The attacks on Estonia

This post is to summarize the attacks last month on the digitaly interconnected parts of one of Sweden's neighboring country, Estonia.

The network attacks, different types of DoS and DDoS attacks, have spurred a flood of articles on newspapers and magazines. The attacks against Estonian Web sites started after the April 27 removal of a statue known as the Bronze Soldier, an old Soviet monument. The attacks have been seen to and from for close to a month.

Infoworld had an article on the subject of picking someone your own size In Washington Post they quote the Estonian defence minister saying: "We identified in the initial attacks IP numbers from the Russian governmental offices". If its true, that assault, and the way it was initially executed, is really bad politics.

There have been several longer articles on the recent events. The well known magazine The Economist pointed out in an article titled Newly nasty with subheading Defences against cyberwarfare are still rudimentary that:

For the first time, a state faced a frontal, anonymous attack that swamped the websites of banks, ministries, newspapers and broadcasters; that hobbled Estonia's efforts to make its case abroad.


Many accusations are pointing to Russia, but it is not very much (yet) in the news to give any clear indication on who, what or where the attacks are ultimately directed from. The head of the Estonian CERT, Hillar Aarelaid, made an estonian government web. Even the Estonian defense minister made some strong comments, according to the article Estonia urges firm EU, NATO response to new form of warfare: cyber-attacks in The Sydney Morning Herald:


"The EU and NATO need to work out a common legal basis to deal with cyber attacks. For example, we have to agree on how to tackle different levels of criminal cyber-activities, depending on whether what we are dealing with is vandalism, cyber-terror or cyber-war," he [Hillar Aarelaid, head of CERT-EE] said.


The ariticle also notes that the NATO defence ministers will discuss cyber defence at a meeting in Brussels in June. It might be both good and bad to have the big players starting to have an interest in this area. Probably mostly bad since the questions will get out of hands of skilled people and into the hands of politicians.

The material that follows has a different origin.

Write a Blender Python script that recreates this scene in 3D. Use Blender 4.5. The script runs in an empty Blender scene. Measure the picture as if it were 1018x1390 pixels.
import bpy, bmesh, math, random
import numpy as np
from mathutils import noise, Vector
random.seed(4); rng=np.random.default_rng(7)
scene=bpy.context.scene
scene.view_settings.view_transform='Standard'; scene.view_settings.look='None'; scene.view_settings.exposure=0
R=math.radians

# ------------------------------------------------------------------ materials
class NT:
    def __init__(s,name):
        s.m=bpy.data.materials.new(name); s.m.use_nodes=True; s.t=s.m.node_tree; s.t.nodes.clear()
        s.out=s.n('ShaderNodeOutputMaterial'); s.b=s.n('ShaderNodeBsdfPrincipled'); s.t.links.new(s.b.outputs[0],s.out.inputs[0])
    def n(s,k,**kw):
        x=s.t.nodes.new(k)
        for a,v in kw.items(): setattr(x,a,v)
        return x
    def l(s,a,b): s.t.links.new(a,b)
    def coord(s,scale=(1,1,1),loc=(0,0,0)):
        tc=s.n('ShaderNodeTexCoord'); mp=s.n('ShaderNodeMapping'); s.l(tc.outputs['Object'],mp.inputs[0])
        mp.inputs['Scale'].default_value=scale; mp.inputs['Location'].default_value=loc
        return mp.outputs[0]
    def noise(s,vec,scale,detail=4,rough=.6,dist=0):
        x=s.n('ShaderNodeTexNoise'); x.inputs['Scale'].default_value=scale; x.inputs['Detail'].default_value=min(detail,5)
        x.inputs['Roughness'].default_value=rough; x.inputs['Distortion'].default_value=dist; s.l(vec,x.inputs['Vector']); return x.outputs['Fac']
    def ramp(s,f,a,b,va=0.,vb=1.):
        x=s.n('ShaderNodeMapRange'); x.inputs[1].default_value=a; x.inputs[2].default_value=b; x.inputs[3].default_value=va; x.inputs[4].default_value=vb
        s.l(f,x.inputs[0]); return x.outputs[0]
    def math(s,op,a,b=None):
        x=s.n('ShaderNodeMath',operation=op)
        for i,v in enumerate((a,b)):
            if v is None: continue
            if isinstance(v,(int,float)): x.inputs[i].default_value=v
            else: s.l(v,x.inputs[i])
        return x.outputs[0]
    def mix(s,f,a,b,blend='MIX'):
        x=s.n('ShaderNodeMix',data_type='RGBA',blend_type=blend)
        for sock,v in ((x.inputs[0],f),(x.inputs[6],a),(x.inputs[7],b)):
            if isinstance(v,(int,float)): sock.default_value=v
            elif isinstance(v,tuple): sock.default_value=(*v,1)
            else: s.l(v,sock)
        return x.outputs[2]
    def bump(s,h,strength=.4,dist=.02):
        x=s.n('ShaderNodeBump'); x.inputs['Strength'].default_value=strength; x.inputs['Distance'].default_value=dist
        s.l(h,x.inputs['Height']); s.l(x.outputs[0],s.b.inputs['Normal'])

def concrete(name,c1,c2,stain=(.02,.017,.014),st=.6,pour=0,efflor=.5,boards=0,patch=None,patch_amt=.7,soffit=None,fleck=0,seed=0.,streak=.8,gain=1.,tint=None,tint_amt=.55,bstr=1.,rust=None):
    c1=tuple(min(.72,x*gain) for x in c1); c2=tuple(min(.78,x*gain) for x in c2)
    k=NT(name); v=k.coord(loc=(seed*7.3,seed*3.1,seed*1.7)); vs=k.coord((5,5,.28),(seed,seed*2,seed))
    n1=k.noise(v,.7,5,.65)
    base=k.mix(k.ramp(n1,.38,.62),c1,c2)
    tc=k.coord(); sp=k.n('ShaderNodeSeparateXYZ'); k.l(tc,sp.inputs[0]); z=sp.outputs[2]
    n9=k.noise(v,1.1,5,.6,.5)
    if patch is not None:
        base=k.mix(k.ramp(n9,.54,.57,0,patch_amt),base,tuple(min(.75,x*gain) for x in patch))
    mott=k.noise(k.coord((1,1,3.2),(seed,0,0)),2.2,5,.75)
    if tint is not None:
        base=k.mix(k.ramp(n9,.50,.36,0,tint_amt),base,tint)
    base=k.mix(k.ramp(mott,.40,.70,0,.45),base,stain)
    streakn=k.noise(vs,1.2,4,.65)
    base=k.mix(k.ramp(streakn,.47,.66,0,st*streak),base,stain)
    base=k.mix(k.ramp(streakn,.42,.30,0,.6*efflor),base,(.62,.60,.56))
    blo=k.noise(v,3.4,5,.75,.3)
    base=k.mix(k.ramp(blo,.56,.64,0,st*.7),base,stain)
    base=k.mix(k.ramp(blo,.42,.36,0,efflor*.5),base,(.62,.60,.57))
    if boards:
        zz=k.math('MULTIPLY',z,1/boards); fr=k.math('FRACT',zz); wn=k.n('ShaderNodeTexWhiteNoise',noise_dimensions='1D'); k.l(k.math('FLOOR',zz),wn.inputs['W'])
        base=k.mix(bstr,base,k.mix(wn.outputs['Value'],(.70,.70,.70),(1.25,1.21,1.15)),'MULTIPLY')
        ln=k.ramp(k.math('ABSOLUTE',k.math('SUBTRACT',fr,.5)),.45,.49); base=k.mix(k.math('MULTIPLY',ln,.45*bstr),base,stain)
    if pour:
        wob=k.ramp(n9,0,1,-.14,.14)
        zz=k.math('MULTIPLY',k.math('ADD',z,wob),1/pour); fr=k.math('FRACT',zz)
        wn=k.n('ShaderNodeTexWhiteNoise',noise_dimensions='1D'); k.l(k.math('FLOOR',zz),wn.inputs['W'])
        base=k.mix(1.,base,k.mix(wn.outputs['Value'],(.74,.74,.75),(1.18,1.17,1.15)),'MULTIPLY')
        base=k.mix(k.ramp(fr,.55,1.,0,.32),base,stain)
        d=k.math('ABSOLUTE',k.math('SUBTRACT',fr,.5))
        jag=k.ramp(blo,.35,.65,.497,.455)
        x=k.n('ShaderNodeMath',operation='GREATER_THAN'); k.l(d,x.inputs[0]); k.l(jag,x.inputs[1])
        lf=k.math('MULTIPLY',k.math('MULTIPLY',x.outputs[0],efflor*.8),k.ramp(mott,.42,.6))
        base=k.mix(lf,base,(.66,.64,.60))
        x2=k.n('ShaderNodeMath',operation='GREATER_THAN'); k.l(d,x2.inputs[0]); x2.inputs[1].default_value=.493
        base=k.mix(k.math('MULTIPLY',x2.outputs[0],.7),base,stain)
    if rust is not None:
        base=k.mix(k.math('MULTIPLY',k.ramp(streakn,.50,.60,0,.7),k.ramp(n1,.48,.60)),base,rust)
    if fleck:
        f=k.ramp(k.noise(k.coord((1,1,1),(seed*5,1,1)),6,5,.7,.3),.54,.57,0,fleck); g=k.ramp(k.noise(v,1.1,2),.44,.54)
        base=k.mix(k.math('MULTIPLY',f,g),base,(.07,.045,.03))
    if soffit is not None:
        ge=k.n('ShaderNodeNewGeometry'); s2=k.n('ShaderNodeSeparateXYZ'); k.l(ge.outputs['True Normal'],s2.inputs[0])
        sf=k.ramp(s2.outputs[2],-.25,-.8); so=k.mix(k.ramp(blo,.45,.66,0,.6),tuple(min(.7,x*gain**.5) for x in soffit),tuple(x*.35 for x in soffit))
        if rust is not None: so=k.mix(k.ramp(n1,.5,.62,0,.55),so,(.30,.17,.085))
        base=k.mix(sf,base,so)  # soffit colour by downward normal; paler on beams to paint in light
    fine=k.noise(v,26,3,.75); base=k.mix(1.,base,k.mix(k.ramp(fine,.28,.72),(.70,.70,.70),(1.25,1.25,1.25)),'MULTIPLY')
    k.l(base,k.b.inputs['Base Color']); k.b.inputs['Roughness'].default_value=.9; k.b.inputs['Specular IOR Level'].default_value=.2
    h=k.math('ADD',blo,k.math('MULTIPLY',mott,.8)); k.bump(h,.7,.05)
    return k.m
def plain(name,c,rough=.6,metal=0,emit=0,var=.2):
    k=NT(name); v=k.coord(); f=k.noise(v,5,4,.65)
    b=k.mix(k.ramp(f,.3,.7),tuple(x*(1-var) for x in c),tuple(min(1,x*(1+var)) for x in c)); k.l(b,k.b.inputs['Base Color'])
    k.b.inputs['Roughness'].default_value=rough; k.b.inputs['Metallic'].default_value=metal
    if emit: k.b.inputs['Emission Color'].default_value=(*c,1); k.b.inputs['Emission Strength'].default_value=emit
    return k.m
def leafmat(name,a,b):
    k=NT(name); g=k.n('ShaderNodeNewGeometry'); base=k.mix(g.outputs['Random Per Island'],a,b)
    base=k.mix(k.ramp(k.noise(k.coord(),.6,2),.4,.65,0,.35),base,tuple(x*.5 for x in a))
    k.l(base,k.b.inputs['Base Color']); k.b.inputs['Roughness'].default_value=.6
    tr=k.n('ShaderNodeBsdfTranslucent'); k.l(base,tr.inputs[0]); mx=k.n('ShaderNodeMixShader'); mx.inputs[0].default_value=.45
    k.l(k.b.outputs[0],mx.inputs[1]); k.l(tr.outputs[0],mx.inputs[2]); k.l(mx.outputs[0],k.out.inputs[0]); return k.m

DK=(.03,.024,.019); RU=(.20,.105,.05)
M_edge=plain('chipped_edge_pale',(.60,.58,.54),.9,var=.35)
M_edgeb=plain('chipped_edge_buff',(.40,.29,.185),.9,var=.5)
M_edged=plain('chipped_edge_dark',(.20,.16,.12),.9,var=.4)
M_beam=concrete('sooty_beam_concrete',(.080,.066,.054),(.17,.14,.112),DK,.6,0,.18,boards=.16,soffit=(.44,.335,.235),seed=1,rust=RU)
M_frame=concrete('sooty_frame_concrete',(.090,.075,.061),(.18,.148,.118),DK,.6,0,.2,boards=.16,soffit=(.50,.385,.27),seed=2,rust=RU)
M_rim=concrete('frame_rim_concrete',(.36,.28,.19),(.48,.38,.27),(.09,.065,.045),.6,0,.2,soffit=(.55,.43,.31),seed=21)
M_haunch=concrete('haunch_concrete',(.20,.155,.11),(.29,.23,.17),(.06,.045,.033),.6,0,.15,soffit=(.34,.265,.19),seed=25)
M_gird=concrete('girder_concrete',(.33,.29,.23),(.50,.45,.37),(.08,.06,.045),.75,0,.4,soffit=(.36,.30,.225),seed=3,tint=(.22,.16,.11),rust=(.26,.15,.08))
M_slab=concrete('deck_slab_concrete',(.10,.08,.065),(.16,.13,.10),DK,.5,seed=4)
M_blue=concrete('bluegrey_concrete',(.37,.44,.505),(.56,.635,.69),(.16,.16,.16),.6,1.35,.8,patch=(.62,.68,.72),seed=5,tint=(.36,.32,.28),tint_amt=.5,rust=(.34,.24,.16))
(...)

On the positive side, there are two good articles on the subject from two Internet Guru's. Kurt-Erik "kurtis" Lindqvist has a very good writeup on the whole situation Real lessons learned from the attacks on Estonia. Patrik "paf" Fältstrom have a shorter, but more graphical overview of the situation. These statements can certainly show how much media manage to twist a media covered story to change from the original story.